- Direction: Repeat the listing in full. Nothing may be added or left out.

>> Begin

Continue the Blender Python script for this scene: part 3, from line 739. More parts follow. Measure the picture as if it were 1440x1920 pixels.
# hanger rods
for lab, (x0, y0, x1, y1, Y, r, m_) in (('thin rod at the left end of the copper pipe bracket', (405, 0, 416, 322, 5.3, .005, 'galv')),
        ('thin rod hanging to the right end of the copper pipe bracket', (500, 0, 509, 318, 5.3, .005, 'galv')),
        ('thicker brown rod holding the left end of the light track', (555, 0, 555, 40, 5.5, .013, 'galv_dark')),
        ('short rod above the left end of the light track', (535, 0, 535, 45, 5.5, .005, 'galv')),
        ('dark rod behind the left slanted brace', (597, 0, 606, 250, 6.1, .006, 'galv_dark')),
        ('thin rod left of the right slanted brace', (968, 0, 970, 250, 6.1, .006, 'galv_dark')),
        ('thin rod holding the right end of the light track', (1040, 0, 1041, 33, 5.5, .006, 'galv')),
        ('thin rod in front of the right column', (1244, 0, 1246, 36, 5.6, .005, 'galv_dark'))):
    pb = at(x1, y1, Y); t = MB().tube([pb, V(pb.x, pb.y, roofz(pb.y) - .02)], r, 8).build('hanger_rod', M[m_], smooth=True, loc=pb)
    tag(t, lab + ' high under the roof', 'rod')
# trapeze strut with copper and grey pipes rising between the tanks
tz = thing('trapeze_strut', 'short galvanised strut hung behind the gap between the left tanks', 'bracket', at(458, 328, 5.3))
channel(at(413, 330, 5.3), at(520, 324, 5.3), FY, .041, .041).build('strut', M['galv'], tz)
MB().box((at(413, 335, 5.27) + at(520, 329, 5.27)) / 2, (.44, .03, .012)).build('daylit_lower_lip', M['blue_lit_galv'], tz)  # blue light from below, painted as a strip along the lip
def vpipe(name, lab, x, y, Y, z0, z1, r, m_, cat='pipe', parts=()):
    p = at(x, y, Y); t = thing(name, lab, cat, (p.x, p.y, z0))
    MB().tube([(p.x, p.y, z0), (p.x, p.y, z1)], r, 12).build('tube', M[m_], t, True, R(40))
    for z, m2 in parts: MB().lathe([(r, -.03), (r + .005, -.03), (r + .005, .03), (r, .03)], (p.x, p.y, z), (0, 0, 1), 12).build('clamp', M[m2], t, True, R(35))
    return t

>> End

- Task output:
Continue the Blender Python script for this scene: part 3, from line 739. More parts follow. Measure the picture as if it were 1440x1920 pixels.
# hanger rods
for lab, (x0, y0, x1, y1, Y, r, m_) in (('thin rod at the left end of the copper pipe bracket', (405, 0, 416, 322, 5.3, .005, 'galv')),
        ('thin rod hanging to the right end of the copper pipe bracket', (500, 0, 509, 318, 5.3, .005, 'galv')),
        ('thicker brown rod holding the left end of the light track', (555, 0, 555, 40, 5.5, .013, 'galv_dark')),
        ('short rod above the left end of the light track', (535, 0, 535, 45, 5.5, .005, 'galv')),
        ('dark rod behind the left slanted brace', (597, 0, 606, 250, 6.1, .006, 'galv_dark')),
        ('thin rod left of the right slanted brace', (968, 0, 970, 250, 6.1, .006, 'galv_dark')),
        ('thin rod holding the right end of the light track', (1040, 0, 1041, 33, 5.5, .006, 'galv')),
        ('thin rod in front of the right column', (1244, 0, 1246, 36, 5.6, .005, 'galv_dark'))):
    pb = at(x1, y1, Y); t = MB().tube([pb, V(pb.x, pb.y, roofz(pb.y) - .02)], r, 8).build('hanger_rod', M[m_], smooth=True, loc=pb)
    tag(t, lab + ' high under the roof', 'rod')
# trapeze strut with copper and grey pipes rising between the tanks
tz = thing('trapeze_strut', 'short galvanised strut hung behind the gap between the left tanks', 'bracket', at(458, 328, 5.3))
channel(at(413, 330, 5.3), at(520, 324, 5.3), FY, .041, .041).build('strut', M['galv'], tz)
MB().box((at(413, 335, 5.27) + at(520, 329, 5.27)) / 2, (.44, .03, .012)).build('daylit_lower_lip', M['blue_lit_galv'], tz)  # blue light from below, painted as a strip along the lip
def vpipe(name, lab, x, y, Y, z0, z1, r, m_, cat='pipe', parts=()):
    p = at(x, y, Y); t = thing(name, lab, cat, (p.x, p.y, z0))
    MB().tube([(p.x, p.y, z0), (p.x, p.y, z1)], r, 12).build('tube', M[m_], t, True, R(40))
    for z, m2 in parts: MB().lathe([(r, -.03), (r + .005, -.03), (r + .005, .03), (r, .03)], (p.x, p.y, z), (0, 0, 1), 12).build('clamp', M[m2], t, True, R(35))
    return t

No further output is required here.